I remember wondering at the time if the critics could be right. After all, it was the learned Pharisees whom Jesus criticized most. But when obstacles arose, we had someone to turn to for help. Though it may have been tempting to "go it alone," it was usually those wiser folks who led us through the hard times.

Today, 40 years later, that church is still there, while the independent church closed its doors long ago -- after the leader denounced his own teachings and left town.

I hasten to say that not all independent ministries end so abruptly or leave such disillusioned members behind, but many do. The principle behind this type of group, where one person dictates all behavior and belief, Friedman calls "bin Ladenism." Left to their own unchecked thinking, few leaders are able to guide an organization alone, or escape the adage "absolute power corrupts absolutely."

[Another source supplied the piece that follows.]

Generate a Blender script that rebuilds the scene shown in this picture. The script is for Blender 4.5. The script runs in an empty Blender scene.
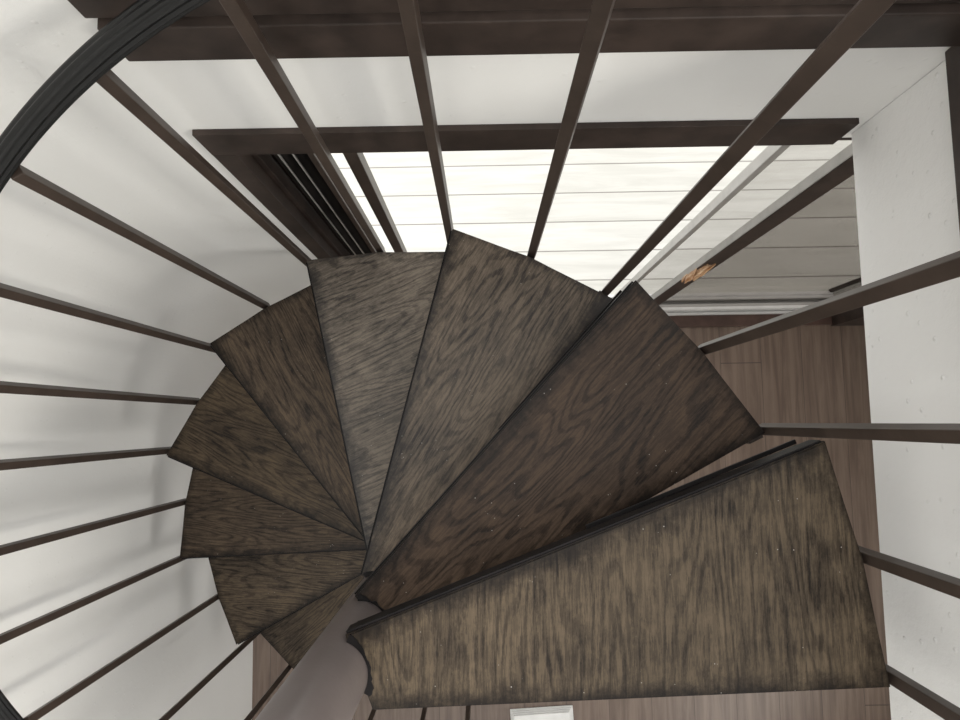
import bpy, bmesh, math, random
from mathutils import Vector, Matrix
random.seed(4)
C=bpy.context.collection
sc=bpy.context.scene
sc.view_settings.view_transform='Standard'
sc.view_settings.look='None'
CAMH=3.18
RHO=0.0157
# ------------------------------------------------------------ node helpers
class NT:
    def __init__(s,name):
        s.m=bpy.data.materials.new(name);s.m.use_nodes=True
        s.t=s.m.node_tree;s.n=s.t.nodes;s.l=s.t.links
        s.b=s.n['Principled BSDF'];s.out=s.n['Material Output']
    def node(s,ty,**k):
        nd=s.n.new(ty)
        for a,v in k.items():setattr(nd,a,v)
        return nd
    def put(s,sock,v):
        if isinstance(v,bpy.types.NodeSocket):s.l.new(v,sock)
        else:sock.default_value=v
    def math(s,op,a,b=0.0,c=None,clamp=False):
        nd=s.node('ShaderNodeMath',operation=op);nd.use_clamp=clamp
        s.put(nd.inputs[0],a);s.put(nd.inputs[1],b)
        if c is not None:s.put(nd.inputs[2],c)
        return nd.outputs[0]
    def mapr(s,v,a,b,c=0.0,d=1.0,smooth=True):
        nd=s.node('ShaderNodeMapRange');nd.interpolation_type='SMOOTHSTEP' if smooth else 'LINEAR'
        s.put(nd.inputs[0],v)
        for i,x in enumerate((a,b,c,d)):nd.inputs[i+1].default_value=x
        return nd.outputs[0]
    def mix(s,f,a,b,mode='MIX'):
        nd=s.node('ShaderNodeMix',data_type='RGBA',blend_type=mode)
        s.put(nd.inputs[0],f)
        s.put(nd.inputs[6],a if isinstance(a,bpy.types.NodeSocket) else (*a,1))
        s.put(nd.inputs[7],b if isinstance(b,bpy.types.NodeSocket) else (*b,1))
        return nd.outputs[2]
    def coord(s,rot=0,scale=(1,1,1),loc=(0,0,0)):
        tc=s.node('ShaderNodeTexCoord');mp=s.node('ShaderNodeMapping')
        r=s.node('ShaderNodeMapping')
        s.l.new(tc.outputs['Object'],r.inputs[0]);r.inputs['Rotation'].default_value=(0,0,rot)
        s.l.new(r.outputs[0],mp.inputs[0]);mp.inputs['Scale'].default_value=scale;mp.inputs['Location'].default_value=loc
        return mp.outputs[0]
    def noise(s,v,sc=1,det=4,ro=.5,dis=0):
        nd=s.node('ShaderNodeTexNoise');s.l.new(v,nd.inputs['Vector'])
        nd.inputs['Scale'].default_value=sc;nd.inputs['Detail'].default_value=det
        nd.inputs['Roughness'].default_value=ro;nd.inputs['Distortion'].default_value=dis
        return nd.outputs[0]
    def bump(s,h,st=.2,d=.002):
        nd=s.node('ShaderNodeBump');s.put(nd.inputs['Height'],h)
        nd.inputs['Strength'].default_value=st;nd.inputs['Distance'].default_value=d
        s.l.new(nd.outputs[0],s.b.inputs['Normal'])

def paint(name,col,rough=.45,var=.25,metal=0,bump=.15,spec=.5):
    t=NT(name);c=t.coord()
    n=t.noise(c,14,5,.6);n2=t.noise(c,120,3)
    dark=tuple(x*(1-var) for x in col);lite=tuple(min(1,x*(1+var)) for x in col)
    t.l.new(t.mix(t.mapr(n,.3,.7),dark,lite),t.b.inputs['Base Color'])
    t.b.inputs['Roughness'].default_value=rough;t.b.inputs['Metallic'].default_value=metal
    t.b.inputs['Specular IOR Level'].default_value=spec
    t.bump(n2,bump,.0008)
    return t.m

def plaster(name,col,b=.25):
    t=NT(name);c=t.coord()
    n=t.noise(c,2.2,4,.5);f=t.noise(c,45,5,.6)
    v=t.node('ShaderNodeTexVoronoi');t.l.new(c,v.inputs['Vector']);v.inputs['Scale'].default_value=34
    sp=t.mapr(v.outputs['Distance'],.05,.16,1,0)
    t.l.new(t.mix(t.mapr(n,.3,.7),tuple(x*.97 for x in col),col),t.b.inputs['Base Color'])
    t.b.inputs['Roughness'].default_value=.8
    h=t.math('ADD',t.math('MULTIPLY',sp,.9),f)
    t.bump(h,b,.003)
    return t.m

def tread_mat(name,grain,seed,lite,dark,contour=10,zig=1.2,rw=.34,cut=1.0,spec=.16,cross=.0):
    """dark stained plywood, blackened towards the edges of the step"""
    t=NT(name)
    tc=t.node('ShaderNodeTexCoord');sp=t.node('ShaderNodeSeparateXYZ');t.l.new(tc.outputs['Object'],sp.inputs[0])
    X,Y=sp.outputs[0],sp.outputs[1]
    d1=t.math('SUBTRACT',E,Y)
    d2=t.math('ADD',t.math('MULTIPLY',X,BN[0]),t.math('ADD',t.math('MULTIPLY',Y,BN[1]),BN[2]))
    r=t.math('SQRT',t.math('ADD',t.math('MULTIPLY',X,X),t.math('MULTIPLY',Y,Y)))
    d3=t.math('SUBTRACT',.75,r)
    d=t.math('MINIMUM',t.math('MINIMUM',d1,d2),d3)
    low=t.noise(t.coord(grain,(2.0,12,1),(seed,seed*.7,0)),1,1,.4,.1)
    z1=t.noise(t.coord(grain,(32,32,1),(seed,0,0)),1,2,.5)
    z2=t.noise(t.coord(grain,(90,190,1),(seed,5,0)),1,4,.7)
    ph=t.math('ADD',t.math('MULTIPLY',low,contour*2.6*6.28),t.math('ADD',t.math('MULTIPLY',z1,zig*4),t.math('MULTIPLY',z2,3.2)))
    ring=t.mapr(t.math('SINE',ph),-.9,.0,0,1)
    pore=t.noise(t.coord(grain,(18,200,1),(seed,0,0)),1,5,.8)
    streak=t.noise(t.coord(grain,(6,85,1),(seed,4,0)),1,5,.7)
    blot=t.noise(t.coord(0,(6,7,1),(seed*2,1,0)),1,9,.74)
    big=t.noise(t.coord(grain,(3.0,5,1),(seed*3,2,0)),1,5,.65)
    f=t.math('ADD',.02,t.math('MULTIPLY',ring,rw*.80))
    f=t.math('ADD',f,t.math('MULTIPLY',t.mapr(pore,.44,.56),.28))
    f=t.math('ADD',f,t.math('MULTIPLY',t.mapr(streak,.40,.60),.12))
    f=t.math('ADD',f,t.math('MULTIPLY',t.mapr(blot,.34,.66),.34))
    f=t.math('ADD',f,t.math('MULTIPLY',t.math('SUBTRACT',big,.5),.8*cut))
    if cross:
        xb=t.noise(t.coord(grain+math.pi/2,(1.6,17,1),(seed,9,0)),1,3,.5)
        f=t.math('ADD',f,t.math('MULTIPLY',t.math('SUBTRACT',xb,.5),cross))
    wear=t.noise(t.coord(0,(16,16,1),(seed,3,0)),1,9,.8)
    dd=t.math('ADD',d,t.math('MULTIPLY',t.math('SUBTRACT',wear,.5),.11))
    edge=t.mapr(dd,-.010,.034,0.0,1)
    f=t.math('MULTIPLY',f,t.math('MULTIPLY_ADD',edge,.92,.08),clamp=True)
    f=t.math('POWER',f,1.2)
    col=t.mix(f,dark,lite)
    vo=t.node('ShaderNodeTexVoronoi');t.l.new(t.coord(.3,(70,70,70),(seed,0,0)),vo.inputs['Vector']);vo.inputs['Scale'].default_value=1
    spk=t.math('MULTIPLY',t.mapr(vo.outputs['Distance'],.03,.08,1,0),t.mapr(t.noise(t.coord(0,(9,9,1),(seed,7,0)),1,3),.50,.60))
    col=t.mix(t.math('MULTIPLY',spk,.7),col,(.5,.48,.44))
    t.l.new(col,t.b.inputs['Base Color'])
    t.l.new(t.mapr(f,0,1,.32,.44),t.b.inputs['Roughness'])
    t.b.inputs['Specular IOR Level'].default_value=spec
    t.bump(t.math('ADD',pore,t.math('MULTIPLY',ring,.4)),.3,.0012)
    return t.m

def plank_mat(name,w,along_x,c1,c2,gapc,rough=.5,L=1.8,gapw=.02,grainamt=.5,gs=34):
    t=NT(name)
    tc=t.node('ShaderNodeTexCoord');sp=t.node('ShaderNodeSeparateXYZ');t.l.new(tc.outputs['Object'],sp.inputs[0])
    A,Bc=(sp.outputs[0],sp.outputs[1]) if along_x else (sp.outputs[1],sp.outputs[0])
    u=t.math('DIVIDE',Bc,w);row=t.math('FLOOR',u);fr=t.math('FRACT',u)
    wn=t.node('ShaderNodeTexWhiteNoise',noise_dimensions='1D');t.l.new(row,wn.inputs['W'])
    ua=t.math('ADD',t.math('DIVIDE',A,L),wn.outputs[0]);col2=t.math('FLOOR',ua)
    wn2=t.node('ShaderNodeTexWhiteNoise',noise_dimensions='2D')
    cx=t.node('ShaderNodeCombineXYZ');t.l.new(row,cx.inputs[0]);t.l.new(col2,cx.inputs[1]);t.l.new(cx.outputs[0],wn2.inputs['Vector'])
    s=(2.0,gs,1) if along_x else (gs,2.0,1)
    g=t.noise(t.coord(0,s),1,6,.65,.5)
    f=t.math('ADD',t.math('MULTIPLY',wn2.outputs[0],1-grainamt),t.math('MULTIPLY',t.mapr(g,.32,.68),grainamt),clamp=True)
    col=t.mix(f,c1,c2)
    e=t.math('MINIMUM',fr,t.math('SUBTRACT',1,fr))
    gap=t.mapr(e,gapw*.4,gapw,1,0)
    fa=t.math('FRACT',ua);ea=t.math('MINIMUM',fa,t.math('SUBTRACT',1,fa))
    gap=t.math('MAXIMUM',gap,t.mapr(ea,.0005,.0015,1,0))
    t.l.new(t.mix(gap,col,gapc),t.b.inputs['Base Color'])
    t.b.inputs['Roughness'].default_value=rough
    t.bump(t.math('SUBTRACT',t.math('MULTIPLY',g,.2),gap),.3,.002)
    return t.m

def glass_mat(name,tint):
    m=bpy.data.materials.new(name);m.use_nodes=True;nt=m.node_tree;nt.nodes.clear()
    o=nt.nodes.new('ShaderNodeOutputMaterial');tr=nt.nodes.new('ShaderNodeBsdfTransparent');gl=nt.nodes.new('ShaderNodeBsdfGlossy')
    mx=nt.nodes.new('ShaderNodeMixShader');lw=nt.nodes.new('ShaderNodeLayerWeight');lw.inputs[0].default_value=.12
    mu=nt.nodes.new('ShaderNodeMath');mu.operation='MULTIPLY';mu.inputs[1].default_value=.15
    nz=nt.nodes.new('ShaderNodeTexNoise');nz.inputs['Scale'].default_value=3
    rp=nt.nodes.new('ShaderNodeValToRGB');rp.color_ramp.elements[0].color=(*[x*.93 for x in tint],1);rp.color_ramp.elements[1].color=(*tint,1)
    nt.links.new(nz.outputs[0],rp.inputs[0]);nt.links.new(rp.outputs[0],tr.inputs[0])
    gl.inputs['Roughness'].default_value=.02
    nt.links.new(lw.outputs['Facing'],mu.inputs[0])
    nt.links.new(mu.outputs[0],mx.inputs[0]);nt.links.new(tr.outputs[0],mx.inputs[1]);nt.links.new(gl.outputs[0],mx.inputs[2]);nt.links.new(mx.outputs[0],o.inputs[0])
    return m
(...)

The bin Laden issue both disgusts and fascinates me. How could one man wield so much sway over so many people? Why are so many brains turned off?

We only have to examine events in our own lifetime to see the pattern. Jim and Tammy Faye Bakker may have had good intentions when they founded the PTL Club a few years ago. But as donations broke televangelism records, their facilities grew more plush and scandal shut them down. A decade later we were horrified as fundamentalist David Koresh led his Branch Davidians to a commune in Waco, Texas, and eventually to their deaths, while New-Ager Marshall Applewhite convinced his Heaven's Gate followers that suicide was a certain route to utopia.

But perhaps the worst case of blind devotion to a fellow mortal in recent memory was the "People's Temple" fiasco, when Jim Jones took his flock to presumed prosperity in Guyana. Like the fabled "Pied Piper of Hamelin," through intimidation, grandiose promises, and cyanide-laced Kool-Aid, 900 men, women and children followed their leader to their non-utopian deaths.

Like Jones and the others, today's terrorist leaders know how the system works. Find a group of people with common needs and a common enemy, magnify both, portray yourself as the savior from all that perceived oppression, and you'll have them eating out of your contaminated hand, or drinking from your poisoned cup.

What the followers rarely know, however, until it's too late is that the most needy person in the group is the one they mistakenly call their leader. Escape from their reality -- or the law -- plus a lust for power drive them to the unspeakable acts they eventually commit.

"Needy" may be inadequate to describe God's enslaved people 3,500 years ago. But in his time, and with leaders of his choosing, God led the nation of Israel out of oppression and into a land of their own. He also gave them rules to live by, not to continue their oppression or for his own gratification, but as an added benefit. In his plan, people who don't murder, lie, steal, etc., are also less likely to be killed, deceived or stolen from. And had they followed those rules from the beginning, it wouldn't have taken 40 years to finish a journey that should have lasted less than 40 days.

I pray it doesn't take another 40 years to convince the followers of the bin Laden's of our day that "We ought to obey God rather than men" (Acts 5:29). And if you're not sure how that obedience should be carried out, a refresher course in God's benefit plan -- for leaders or the led -- (Exodus 20:1-17) is a good place to begin.